Stated problem ->
Take the lines from the beginning of the material through the line containing "return CEIL0 + SLOPE * y" and retype them exactly, leaving the pictures out.

Data segment ->
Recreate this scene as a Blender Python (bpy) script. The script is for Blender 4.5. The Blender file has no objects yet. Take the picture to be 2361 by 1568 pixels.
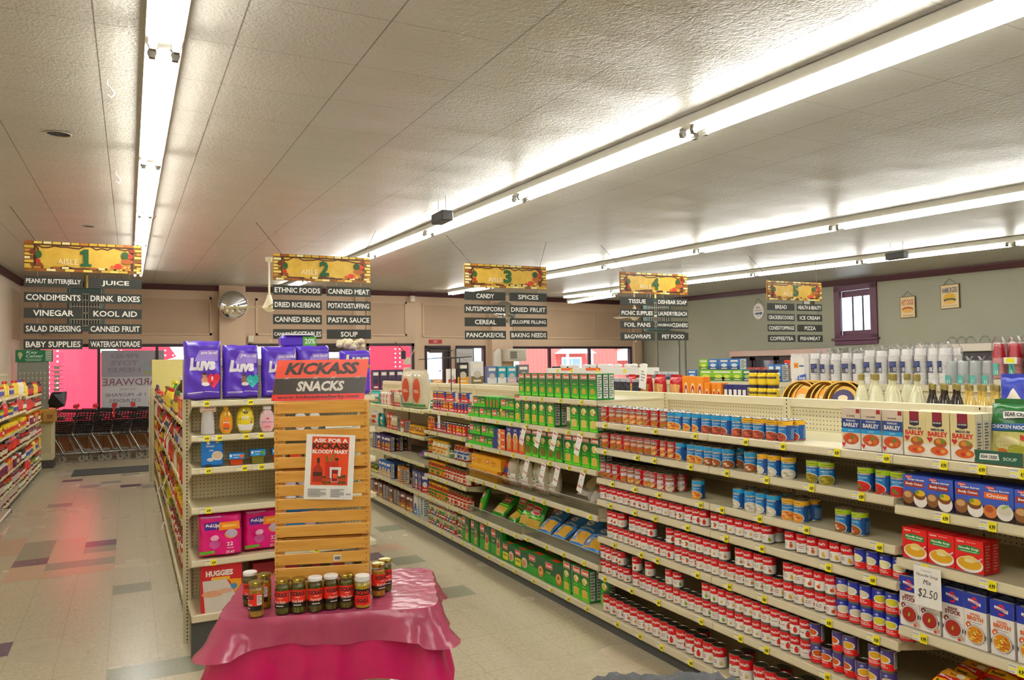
import bpy, bmesh, math, random
from mathutils import Matrix, Vector
random.seed(7)
D = bpy.data
SC = bpy.context.scene
COL = SC.collection
PI = math.pi
EYE = 1.93          # camera height above the floor
SLOPE = 0.0246      # the ceiling of this old shop rises a little towards the front windows
CEIL0 = EYE + 1.5


def ceil_z(y):
    return CEIL0 + SLOPE * y


# ------------------------------------------------------------------ camera, world, sun, exposure
def make_camera():
    yaw, pitch, roll = 0.46493, 0.03126, 0.0157
    f = Vector((math.sin(yaw) * math.cos(pitch), math.cos(yaw) * math.cos(pitch), math.sin(pitch)))
    r = Vector((math.cos(yaw), -math.sin(yaw), 0))
    d = f.cross(r)
    c, s = math.cos(roll), math.sin(roll)
    r2, d2 = c * r + s * d, -s * r + c * d
    cd = D.cameras.new('camera')
    cd.sensor_fit = 'HORIZONTAL'
    cd.sensor_width = 36.0
    cd.lens = 36.0 * 1760.0 / 2361.0
    cd.clip_start, cd.clip_end = 0.05, 300
    ob = D.objects.new('camera', cd)
    COL.objects.link(ob)
    ob.matrix_world = Matrix(((r2.x, -d2.x, -f.x, 0), (r2.y, -d2.y, -f.y, 0), (r2.z, -d2.z, -f.z, EYE), (0, 0, 0, 1)))
    SC.camera = ob


make_camera()
W = D.worlds.new('sky')
SC.world = W
W.use_nodes = True
bg = W.node_tree.nodes['Background']
bg.inputs[0].default_value = (0.72, 0.86, 1.0, 1)
bg.inputs[1].default_value = 2.6
sun = D.lights.new('sun', 'SUN')
sun.energy = 7.5
sun.angle = math.radians(3)
sun.color = (1.0, 0.96, 0.9)
so = D.objects.new('sun', sun)
COL.objects.link(so)
so.rotation_euler = (math.radians(42), 0, math.radians(-18))   # high behind the shop, lights what faces its windows
TUBE = 25.0
VS = SC.view_settings
VS.view_transform = 'Standard'
VS.look = 'None'
VS.gamma = 1.0
VS.use_curve_mapping = False
VS.exposure = 0.45
SC.cycles.use_denoising = True
SC.cycles.max_bounces = 8
SC.cycles.diffuse_bounces = 5
SC.cycles.glossy_bounces = 4
SC.cycles.transparent_max_bounces = 24
SC.cycles.sample_clamp_indirect = 6.0


# ------------------------------------------------------------------ materials
def lin(v):
    v /= 255.0
    return v / 12.92 if v <= 0.04045 else ((v + 0.055) / 1.055) ** 2.4


def hexcol(h):
    return tuple(lin(int(h[i:i + 2], 16)) for i in (0, 2, 4))


MATS = {}


def c(h, rough=0.5, metal=0.0, alpha=1.0, noise=0.05, nscale=30.0, bump=0.0, trans=0.0, coat=0.0):
    """A procedural material of sRGB hex colour h: its colour wanders a little with a noise texture."""
    key = (h, rough, metal, alpha, noise, nscale, bump, trans, coat)
    if key in MATS:
        return MATS[key]
    m = D.materials.new('paint_' + h)
    m.use_nodes = True
    nt = m.node_tree
    b = nt.nodes['Principled BSDF']
    b.inputs['Roughness'].default_value = rough
    b.inputs['Metallic'].default_value = metal
    b.inputs['Coat Weight'].default_value = coat
    if alpha < 1:
        b.inputs['Alpha'].default_value = alpha
    if trans:
        b.inputs['Transmission Weight'].default_value = trans
    col = hexcol(h)
    n = nt.nodes.new('ShaderNodeTexNoise')
    n.inputs['Scale'].default_value = nscale
    n.inputs['Detail'].default_value = 1.0
    tc = nt.nodes.new('ShaderNodeTexCoord')
    nt.links.new(tc.outputs['Object'], n.inputs['Vector'])
    mx = nt.nodes.new('ShaderNodeMix')
    mx.data_type = 'RGBA'
    mx.inputs[6].default_value = tuple(max(0, v * (1 - noise)) for v in col) + (1,)
    mx.inputs[7].default_value = tuple(min(1, v * (1 + noise)) for v in col) + (1,)
    nt.links.new(n.outputs['Fac'], mx.inputs[0])
    nt.links.new(mx.outputs[2], b.inputs['Base Color'])
    if bump:
        bp = nt.nodes.new('ShaderNodeBump')
        bp.inputs['Strength'].default_value = bump
        bp.inputs['Distance'].default_value = 0.01
        nt.links.new(n.outputs['Fac'], bp.inputs['Height'])
        nt.links.new(bp.outputs[0], b.inputs['Normal'])
    MATS[key] = m
    return m


def glassy(name, tint=(1, 1, 1), gloss=0.12, rough=0.02):
    """Thin clear sheet: mostly transparent, a little mirror-like."""
    if name in MATS:
        return MATS[name]
    m = D.materials.new(name)
    m.use_nodes = True
    nt = m.node_tree
    nt.nodes.remove(nt.nodes['Principled BSDF'])
    t = nt.nodes.new('ShaderNodeBsdfTransparent')
    t.inputs[0].default_value = tuple(tint) + (1,)
    g = nt.nodes.new('ShaderNodeBsdfGlossy')
    g.inputs['Roughness'].default_value = rough
    n = nt.nodes.new('ShaderNodeTexNoise')
    n.inputs['Scale'].default_value = 14.0
    bp = nt.nodes.new('ShaderNodeBump')
    bp.inputs['Strength'].default_value = 0.15 if rough > 0.03 else 0.0
    nt.links.new(n.outputs['Fac'], bp.inputs['Height'])
    nt.links.new(bp.outputs[0], g.inputs['Normal'])
    fr = nt.nodes.new('ShaderNodeLayerWeight')
    fr.inputs[0].default_value = 0.25
    ma = nt.nodes.new('ShaderNodeMath')
    ma.operation = 'MULTIPLY_ADD'
    ma.inputs[1].default_value = 0.5
    ma.inputs[2].default_value = gloss
    nt.links.new(fr.outputs['Fresnel'], ma.inputs[0])
    mx = nt.nodes.new('ShaderNodeMixShader')
    nt.links.new(ma.outputs[0], mx.inputs[0])
    nt.links.new(t.outputs[0], mx.inputs[1])
    nt.links.new(g.outputs[0], mx.inputs[2])
    nt.links.new(mx.outputs[0], nt.nodes['Material Output'].inputs[0])
    MATS[name] = m
    return m


def film(name, h, alpha, rough=0.2, bump=0.4, nscale=25.0):
    """Wrinkled translucent plastic film."""
    if name in MATS:
        return MATS[name]
    m = c(h, rough, alpha=alpha, noise=0.08, nscale=nscale, bump=bump).copy()
    m.name = name
    MATS[name] = m
    return m


def emit(name, rgb, strength):
    if name in MATS:
        return MATS[name]
    m = D.materials.new(name)
    m.use_nodes = True
    nt = m.node_tree
    b = nt.nodes['Principled BSDF']
    b.inputs['Base Color'].default_value = tuple(rgb) + (1,)
    b.inputs['Emission Color'].default_value = tuple(rgb) + (1,)
    b.inputs['Emission Strength'].default_value = strength
    MATS[name] = m
    return m


class NT:
    """Small node-tree writer."""
    def __init__(self, name, rough=0.5, metal=0.0):
        self.m = D.materials.new(name)
        self.m.use_nodes = True
        self.t = self.m.node_tree
        self.b = self.t.nodes['Principled BSDF']
        self.b.inputs['Roughness'].default_value = rough
        self.b.inputs['Metallic'].default_value = metal

    def n(self, kind, **kw):
        nd = self.t.nodes.new('ShaderNode' + kind)
        for k, v in kw.items():
            setattr(nd, k, v)
        return nd

    def link(self, a, b):
        self.t.links.new(a, b)

    def math(self, op, a, b=None, cc=None):
        nd = self.n('Math', operation=op)
        for i, v in enumerate((a, b, cc)):
            if v is None:
                continue
            if isinstance(v, (int, float)):
                nd.inputs[i].default_value = v
            else:
                self.link(v, nd.inputs[i])
        return nd.outputs[0]

    def mix(self, fac, a, b):
        nd = self.n('Mix', data_type='RGBA')
        for i, v in ((0, fac), (6, a), (7, b)):
            if isinstance(v, (tuple, list)):
                nd.inputs[i].default_value = tuple(v) + ((1,) if len(v) == 3 else ())
            elif isinstance(v, (int, float)):
                nd.inputs[i].default_value = v
            else:
                self.link(v, nd.inputs[i])
        return nd.outputs[2]

    def noise(self, scale, detail=2.0, vec=None):
        nd = self.n('TexNoise')
        nd.inputs['Scale'].default_value = scale
        nd.inputs['Detail'].default_value = detail
        if vec is None:
            vec = self.n('TexCoord').outputs['Object']
        self.link(vec, nd.inputs['Vector'])
        return nd.outputs['Fac']

    def xyz(self):
        s = self.n('SeparateXYZ')
        self.link(self.n('TexCoord').outputs['Object'], s.inputs[0])
        return s.outputs

    def cell(self, v, size, off=0.0):
        """Distance of v to the nearest multiple of size (metres)."""
        a = self.math('ADD', v, 1000 * size - off)
        f = self.math('FRACT', self.math('DIVIDE', a, size))
        return self.math('MULTIPLY', self.math('MINIMUM', f, self.math('SUBTRACT', 1.0, f)), size)

    def bump(self, h, strength=0.3, dist=0.01):
        nd = self.n('Bump')
        nd.inputs['Strength'].default_value = strength
        nd.inputs['Distance'].default_value = dist
        self.link(h, nd.inputs['Height'])
        self.link(nd.outputs[0], self.b.inputs['Normal'])

    def color(self, v):
        self.link(v, self.b.inputs['Base Color'])


# ------------------------------------------------------------------ mesh building
TEXTS = {}


def text2d(s, bold=0.0, shear=0.0):
    """(verts in 0..1 x 0..1, faces) of a line of lettering."""
    key = (s, bold, shear)
    if key in TEXTS:
        return TEXTS[key]
    cu = D.curves.new('lettering', 'FONT')
    cu.body = s
    cu.offset = bold
    cu.shear = shear
    cu.resolution_u = 2
    ob = D.objects.new('lettering', cu)
    me = D.meshes.new_from_object(ob)
    vs = [(v.co.x, v.co.y) for v in me.vertices]
    fs = [tuple(p.vertices) for p in me.polygons]
    D.objects.remove(ob)
    D.curves.remove(cu)
    D.meshes.remove(me)
    if vs:
        x0, x1 = min(v[0] for v in vs), max(v[0] for v in vs)
        y0, y1 = min(v[1] for v in vs), max(v[1] for v in vs)
        vs = [((x - x0) / max(x1 - x0, 1e-6), (y - y0) / max(y1 - y0, 1e-6)) for x, y in vs]
    TEXTS[key] = (vs, fs)
    return TEXTS[key]


CUTS = {}


def cut2d(vs, fs, div, key=None):
    """Slice flat artwork along a grid so that it can follow a curved surface."""
    if key is not None and key in CUTS:
        return CUTS[key]
    bm = bmesh.new()
    bv = [bm.verts.new((x, y, 0)) for x, y in vs]
    for f in fs:
        try:
            bm.faces.new([bv[i] for i in f])
        except ValueError:
            pass
    for ax in (0, 1):
        lo, hi = min(v[ax] for v in vs), max(v[ax] for v in vs)
        n = div[ax]
        if n <= 1:
            continue
        for k in range(int(math.floor(lo * n)) + 1, int(math.ceil(hi * n))):
            co, no = [0, 0, 0], [0, 0, 0]
            co[ax], no[ax] = k / n, 1
            bmesh.ops.bisect_plane(bm, geom=bm.verts[:] + bm.edges[:] + bm.faces[:], plane_co=co, plane_no=no, dist=1e-6)
    bm.verts.index_update()
    out = [(v.co.x, v.co.y) for v in bm.verts], [tuple(v.index for v in f.verts) for f in bm.faces]
    bm.free()
    if key is not None:
        CUTS[key] = out
    return out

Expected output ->
Recreate this scene as a Blender Python (bpy) script. The script is for Blender 4.5. The Blender file has no objects yet. Take the picture to be 2361 by 1568 pixels.
import bpy, bmesh, math, random
from mathutils import Matrix, Vector
random.seed(7)
D = bpy.data
SC = bpy.context.scene
COL = SC.collection
PI = math.pi
EYE = 1.93          # camera height above the floor
SLOPE = 0.0246      # the ceiling of this old shop rises a little towards the front windows
CEIL0 = EYE + 1.5


def ceil_z(y):
    return CEIL0 + SLOPE * y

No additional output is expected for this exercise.